* _WORK TO BE COMPLETED_:
Word for word, restate every line of the listing that follows.

## begin MATERIAL PROVIDED

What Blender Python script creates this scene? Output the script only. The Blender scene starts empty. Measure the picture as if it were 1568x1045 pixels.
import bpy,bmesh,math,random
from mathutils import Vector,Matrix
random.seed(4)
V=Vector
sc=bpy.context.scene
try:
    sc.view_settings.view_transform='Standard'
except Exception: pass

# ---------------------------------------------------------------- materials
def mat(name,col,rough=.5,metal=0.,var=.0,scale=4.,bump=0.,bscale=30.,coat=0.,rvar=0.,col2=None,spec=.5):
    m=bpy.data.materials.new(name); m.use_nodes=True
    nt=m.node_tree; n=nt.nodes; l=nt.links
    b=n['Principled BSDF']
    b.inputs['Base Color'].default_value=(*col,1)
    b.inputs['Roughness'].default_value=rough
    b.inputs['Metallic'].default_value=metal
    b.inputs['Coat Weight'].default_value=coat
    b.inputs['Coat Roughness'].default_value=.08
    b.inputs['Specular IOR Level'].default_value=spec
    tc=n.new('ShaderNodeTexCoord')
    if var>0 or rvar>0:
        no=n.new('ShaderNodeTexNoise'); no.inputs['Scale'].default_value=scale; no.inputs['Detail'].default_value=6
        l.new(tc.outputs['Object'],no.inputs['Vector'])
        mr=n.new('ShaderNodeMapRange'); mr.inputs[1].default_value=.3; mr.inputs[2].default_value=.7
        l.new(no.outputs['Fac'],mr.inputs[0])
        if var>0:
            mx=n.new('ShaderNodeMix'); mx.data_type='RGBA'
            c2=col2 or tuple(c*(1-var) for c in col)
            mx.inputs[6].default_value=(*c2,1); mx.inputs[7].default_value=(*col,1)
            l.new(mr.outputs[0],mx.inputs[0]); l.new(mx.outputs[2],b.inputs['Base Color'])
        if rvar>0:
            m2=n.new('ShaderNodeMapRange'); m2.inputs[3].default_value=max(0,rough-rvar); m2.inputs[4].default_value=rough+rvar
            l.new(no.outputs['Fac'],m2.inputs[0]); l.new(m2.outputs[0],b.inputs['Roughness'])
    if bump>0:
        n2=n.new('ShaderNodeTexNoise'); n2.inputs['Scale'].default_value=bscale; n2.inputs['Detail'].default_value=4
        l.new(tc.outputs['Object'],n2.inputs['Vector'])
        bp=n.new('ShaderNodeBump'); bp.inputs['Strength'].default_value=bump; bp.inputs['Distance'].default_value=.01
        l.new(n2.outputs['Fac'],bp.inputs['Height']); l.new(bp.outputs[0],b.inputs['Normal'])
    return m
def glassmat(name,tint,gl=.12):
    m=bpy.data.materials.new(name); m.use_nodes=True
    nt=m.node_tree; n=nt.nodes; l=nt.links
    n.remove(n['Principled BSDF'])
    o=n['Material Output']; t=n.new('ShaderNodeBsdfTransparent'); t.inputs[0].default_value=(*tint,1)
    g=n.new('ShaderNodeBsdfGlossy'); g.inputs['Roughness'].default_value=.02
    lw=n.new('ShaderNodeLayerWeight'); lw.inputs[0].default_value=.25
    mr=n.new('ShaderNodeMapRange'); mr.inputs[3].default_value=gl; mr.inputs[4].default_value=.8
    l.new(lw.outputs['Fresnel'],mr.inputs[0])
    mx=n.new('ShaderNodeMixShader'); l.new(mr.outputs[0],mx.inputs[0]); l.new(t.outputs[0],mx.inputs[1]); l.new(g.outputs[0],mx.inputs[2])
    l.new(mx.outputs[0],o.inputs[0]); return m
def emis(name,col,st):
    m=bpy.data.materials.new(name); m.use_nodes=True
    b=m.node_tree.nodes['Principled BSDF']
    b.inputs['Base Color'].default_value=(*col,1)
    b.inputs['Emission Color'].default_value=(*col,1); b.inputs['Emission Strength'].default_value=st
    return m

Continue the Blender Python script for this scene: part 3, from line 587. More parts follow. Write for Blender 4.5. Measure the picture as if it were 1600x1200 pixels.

## end MATERIAL PROVIDED

* _TASK SOLUTION_:
What Blender Python script creates this scene? Output the script only. The Blender scene starts empty. Measure the picture as if it were 1568x1045 pixels.
import bpy,bmesh,math,random
from mathutils import Vector,Matrix
random.seed(4)
V=Vector
sc=bpy.context.scene
try:
    sc.view_settings.view_transform='Standard'
except Exception: pass

# ---------------------------------------------------------------- materials
def mat(name,col,rough=.5,metal=0.,var=.0,scale=4.,bump=0.,bscale=30.,coat=0.,rvar=0.,col2=None,spec=.5):
    m=bpy.data.materials.new(name); m.use_nodes=True
    nt=m.node_tree; n=nt.nodes; l=nt.links
    b=n['Principled BSDF']
    b.inputs['Base Color'].default_value=(*col,1)
    b.inputs['Roughness'].default_value=rough
    b.inputs['Metallic'].default_value=metal
    b.inputs['Coat Weight'].default_value=coat
    b.inputs['Coat Roughness'].default_value=.08
    b.inputs['Specular IOR Level'].default_value=spec
    tc=n.new('ShaderNodeTexCoord')
    if var>0 or rvar>0:
        no=n.new('ShaderNodeTexNoise'); no.inputs['Scale'].default_value=scale; no.inputs['Detail'].default_value=6
        l.new(tc.outputs['Object'],no.inputs['Vector'])
        mr=n.new('ShaderNodeMapRange'); mr.inputs[1].default_value=.3; mr.inputs[2].default_value=.7
        l.new(no.outputs['Fac'],mr.inputs[0])
        if var>0:
            mx=n.new('ShaderNodeMix'); mx.data_type='RGBA'
            c2=col2 or tuple(c*(1-var) for c in col)
            mx.inputs[6].default_value=(*c2,1); mx.inputs[7].default_value=(*col,1)
            l.new(mr.outputs[0],mx.inputs[0]); l.new(mx.outputs[2],b.inputs['Base Color'])
        if rvar>0:
            m2=n.new('ShaderNodeMapRange'); m2.inputs[3].default_value=max(0,rough-rvar); m2.inputs[4].default_value=rough+rvar
            l.new(no.outputs['Fac'],m2.inputs[0]); l.new(m2.outputs[0],b.inputs['Roughness'])
    if bump>0:
        n2=n.new('ShaderNodeTexNoise'); n2.inputs['Scale'].default_value=bscale; n2.inputs['Detail'].default_value=4
        l.new(tc.outputs['Object'],n2.inputs['Vector'])
        bp=n.new('ShaderNodeBump'); bp.inputs['Strength'].default_value=bump; bp.inputs['Distance'].default_value=.01
        l.new(n2.outputs['Fac'],bp.inputs['Height']); l.new(bp.outputs[0],b.inputs['Normal'])
    return m
def glassmat(name,tint,gl=.12):
    m=bpy.data.materials.new(name); m.use_nodes=True
    nt=m.node_tree; n=nt.nodes; l=nt.links
    n.remove(n['Principled BSDF'])
    o=n['Material Output']; t=n.new('ShaderNodeBsdfTransparent'); t.inputs[0].default_value=(*tint,1)
    g=n.new('ShaderNodeBsdfGlossy'); g.inputs['Roughness'].default_value=.02
    lw=n.new('ShaderNodeLayerWeight'); lw.inputs[0].default_value=.25
    mr=n.new('ShaderNodeMapRange'); mr.inputs[3].default_value=gl; mr.inputs[4].default_value=.8
    l.new(lw.outputs['Fresnel'],mr.inputs[0])
    mx=n.new('ShaderNodeMixShader'); l.new(mr.outputs[0],mx.inputs[0]); l.new(t.outputs[0],mx.inputs[1]); l.new(g.outputs[0],mx.inputs[2])
    l.new(mx.outputs[0],o.inputs[0]); return m
def emis(name,col,st):
    m=bpy.data.materials.new(name); m.use_nodes=True
    b=m.node_tree.nodes['Principled BSDF']
    b.inputs['Base Color'].default_value=(*col,1)
    b.inputs['Emission Color'].default_value=(*col,1); b.inputs['Emission Strength'].default_value=st
    return m

Continue the Blender Python script for this scene: part 3, from line 587. More parts follow. Write for Blender 4.5. Measure the picture as if it were 1600x1200 pixels.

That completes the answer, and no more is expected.